Speaking of Thomas Grip, I chatted with him at the annual Game Developer’s Conference this year. He’s hard at work on SOMA, which, from the little I’ve seen, is going to be the best horror game available on a console for a long while. One of the things we discussed was the ways in which that sense of presence is built (or, in many cases, destroyed). Sense of presence goes beyond suspension of disbelief; it is the feeling that the world is real, that you are in it, and that the consequences of your actions are therefore meaningful. It’s an incredibly hard feeling to create; most games don’t manage it. Those that do are often horror games, and those horror games are the best horror games.

But with VR, the sense of presence is almost free. The world, even when rendered imperfectly, is immediately believable. Though your brain knows that you’re sitting in a chair with a cumbersome mask on, it’s very hard to actually interact with the real world. Even reaching out my hand to pick up a controller from the desk is hard for me to do without closing my eyes. The visuals your brain is getting are strongly sending you the message that you are somewhere else, and the easiest thing to do is just believe that.

As I mentioned above, there’s still a lot of technical hurtles. The biggest, I think, is character movement. You can’t very well get up and walk around with a giant screen stuck to your face, but your character in the game needs to move freely. This disconnect between your real movement and the in-game movement is jarring because there’s no such disconnect between your head movement and your view. My biggest beef with Alien is that movement felt unnatural. It wasn’t unplayable, but it hurt the sense of presence. It felt like I was just a disembodied head flying through space.

But these issues will be solved. In fact, I’m sure the all-star dream team of developers that Oculus has assembled is hard at work on solving this sort of problem right now. But even at its current state, VR for horror is incredibly compelling.

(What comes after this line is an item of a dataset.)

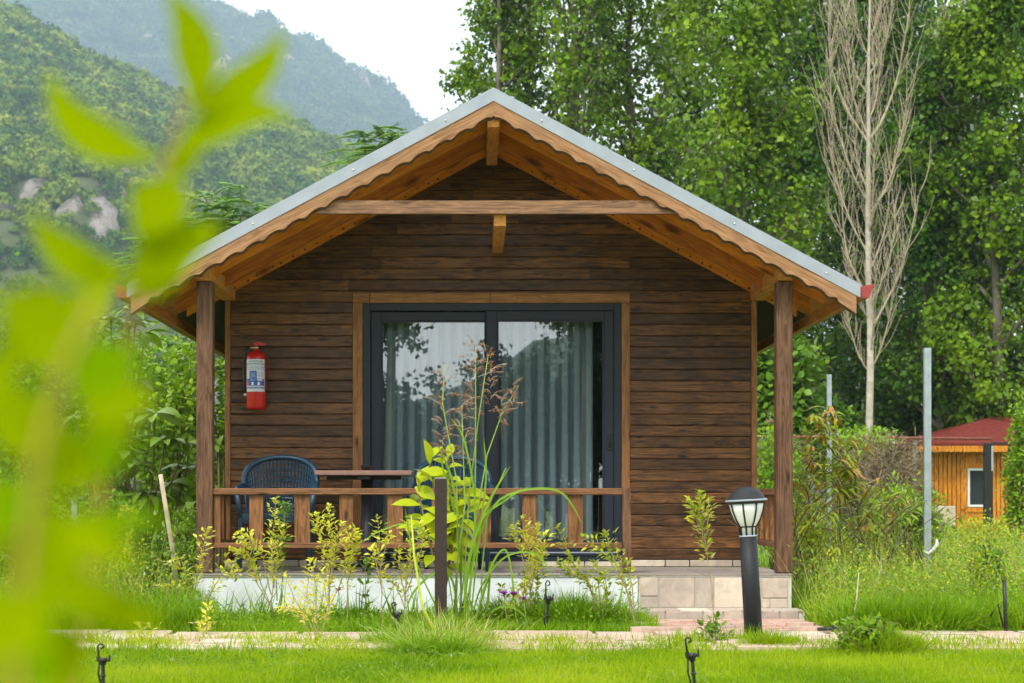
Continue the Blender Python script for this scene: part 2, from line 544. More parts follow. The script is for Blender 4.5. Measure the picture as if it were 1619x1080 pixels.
# leaves
L_poplar = leafmat('poplar_leaf', [(0.030, 0.092, 0.004), (0.135, 0.250, 0.008), (0.300, 0.430, 0.012)], trans=0.28, gloss=0.05, clump=0.8)
L_poplar2 = leafmat('poplar_leaf_dark', [(0.016, 0.062, 0.004), (0.062, 0.155, 0.007), (0.180, 0.315, 0.013)], trans=0.26, gloss=0.06, clump=0.7)
L_light = leafmat('light_leaf', [(0.12, 0.25, 0.010), (0.23, 0.40, 0.016), (0.36, 0.52, 0.025)], trans=0.4, gloss=0.05, clump=1.5)
L_mid = leafmat('mid_leaf', [(0.060, 0.150, 0.010), (0.135, 0.270, 0.016), (0.23, 0.38, 0.022)], trans=0.36, gloss=0.06, clump=1.5)
L_loquat = leafmat('broad_leaf', [(0.08, 0.18, 0.014), (0.16, 0.29, 0.022), (0.28, 0.40, 0.035)], trans=0.32, gloss=0.09)
L_pinnate = leafmat('pinnate_leaf', [(0.05, 0.16, 0.015), (0.09, 0.25, 0.02), (0.16, 0.34, 0.025)], trans=0.35, gloss=0.05)
L_yellow = leafmat('yellow_leaf', [(0.62, 0.62, 0.015), (0.78, 0.77, 0.05), (0.84, 0.82, 0.20), (0.40, 0.52, 0.02)], trans=0.45, gloss=0.05)
L_yelgreen = leafmat('yellow_green_leaf', [(0.20, 0.34, 0.012), (0.40, 0.50, 0.02), (0.62, 0.60, 0.05)], trans=0.38, gloss=0.05)
L_chart = leafmat('chartreuse_leaf', [(0.36, 0.50, 0.006), (0.58, 0.64, 0.008)], trans=0.4, gloss=0.06)
L_fore = leafmat('young_leaf', [(0.19, 0.30, 0.0005), (0.29, 0.36, 0.0005)], trans=0.4, gloss=0.0)
L_fore2 = leafmat('young_leaf_green', [(0.11, 0.25, 0.001), (0.20, 0.32, 0.001)], trans=0.4, gloss=0.0)
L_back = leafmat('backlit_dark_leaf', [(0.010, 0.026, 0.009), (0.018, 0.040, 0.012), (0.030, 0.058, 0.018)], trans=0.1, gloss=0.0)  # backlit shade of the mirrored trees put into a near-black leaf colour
L_red = leafmat('reddening_leaf', [(0.20, 0.34, 0.018), (0.30, 0.40, 0.025), (0.30, 0.36, 0.02), (0.62, 0.26, 0.06), (0.22, 0.34, 0.02)], trans=0.38, gloss=0.05)
L_pine = leafmat('hill_wood', [(0.020, 0.065, 0.020), (0.065, 0.135, 0.020), (0.180, 0.250, 0.028), (0.330, 0.370, 0.045)], trans=0.15, gloss=0.0, clump=0.06, cw=0.8)
L_pinefar = leafmat('far_hill_wood', [(0.018, 0.050, 0.022), (0.055, 0.105, 0.03), (0.14, 0.185, 0.045)], trans=0.15, gloss=0.0, clump=0.028, cw=0.8)
G_lawn = leafmat('lawn_blade', [(0.085, 0.20, 0.010), (0.21, 0.35, 0.010), (0.33, 0.45, 0.016), (0.42, 0.46, 0.040)], trans=0.35, gloss=0.0, clump=0.9, cw=0.6)
G_tall = leafmat('meadow_blade', [(0.12, 0.28, 0.006), (0.22, 0.40, 0.010), (0.35, 0.48, 0.022)], trans=0.35, gloss=0.01, clump=0.9)
G_dry = leafmat('dry_blade', [(0.34, 0.38, 0.06), (0.50, 0.48, 0.14), (0.26, 0.40, 0.03)], trans=0.3, gloss=0.02)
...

I am tempted to claim that it will be, for the types of games that work in VR, the best possible way to play horror games in the future.

7 thoughts on “Virtual Reality Horror is Amazingly Great

  1. Good to see ye back and getting a little time off developing to check out some stuff at the con.

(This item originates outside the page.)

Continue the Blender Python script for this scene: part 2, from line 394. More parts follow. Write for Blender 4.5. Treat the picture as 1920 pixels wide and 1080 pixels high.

    I don’t think I’ll subscribe to the oculus for some time after release, but i know a friend who will certainly grab it day 1 so I’ll have a shot at seeing what it can do.

    Have you heard any word if they’ll even merge the oculous with dolby Atmos? Or Dbox? it would be kool to see games built to work with dbox and oculous.. having the seat shift and move in sync with the headset could REALLY amp up that immersion and sense of presence.

  2. I’m glad to see a new article 🙂

    Never heard about SOMA! I hope it’ll be great, underwater locations are awesome for sh games (Deep Fear was really nice!).

  3. I like the part where you talk about immersion and feeling or belief that you are actually there, out aboard a spaceship with your own two feet.

    I recently turned off my computer monitor, sat down in the dark, and tuned into a radio show that I found on Youtube called “Pontypool Changes Everything” which is essentially the broadcast of a radio station in the zombie apocalypse. What’s interesting about the idea of a radio broadcast is that it casts its fictional world onto the negative space of reality through the power of suggestion. While you listen in, you imagine that radio station being out there somewhere and outside the windows of your house you imagine zombies walking the streets and swarming around cars. I actually got up and locked my house door.

    I wasn’t pressing buttons on a controller, but in complete control of my whole body in front of a world that was very real. There’s a whole new level of terror when the fear comes out of the TV screen and into reality, even if only in your imagination. I really hope this is something we see more of in the future.

  4. I haven’t had the opportunity to try any form of VR, even the older forms before Oculus. I’ve wanted to for a long time, and especially for survival horror, as I suspected that it would benefit greatly from the sense of immersion and I’m glad to hear that that is the case.

    The only thing that worries me is the motion sickness. I’m one of those people who gets sick from playing certain FPS games, so my fear is that I’d never be able to play a VR game for more than a minute.

    Perhaps when it has been fine tuned and all of the issues have been sorted out with visuals and movement it will be less of a problem.

    Or maybe I’ll have to pop some motion sickness pills before putting on the device.

  5. Mate, I mean, Chris…your database is outdated. Sorry about the off topic comment, but there are horror games that have been commercially available for years, yet they aren’t in your database at all. Resident Evil 6, Saw, The Last of Us and The Evil Within could be added, as they are all survival horror games. What about The Walking Dead or Alien: Isolation as well? 🙂

  6. Glad too to read you again! Don’t know if it was a coincidence but I tried to contact you via the “Contact Chris” link. I wrote about how Alien : Isolation reminds me about Hell Night. What do you think about it? Have a great day! 🙂

  7. Great to see another post! Been interested in VR for sometime now – would love to play through Among the Sleep again with a Rift.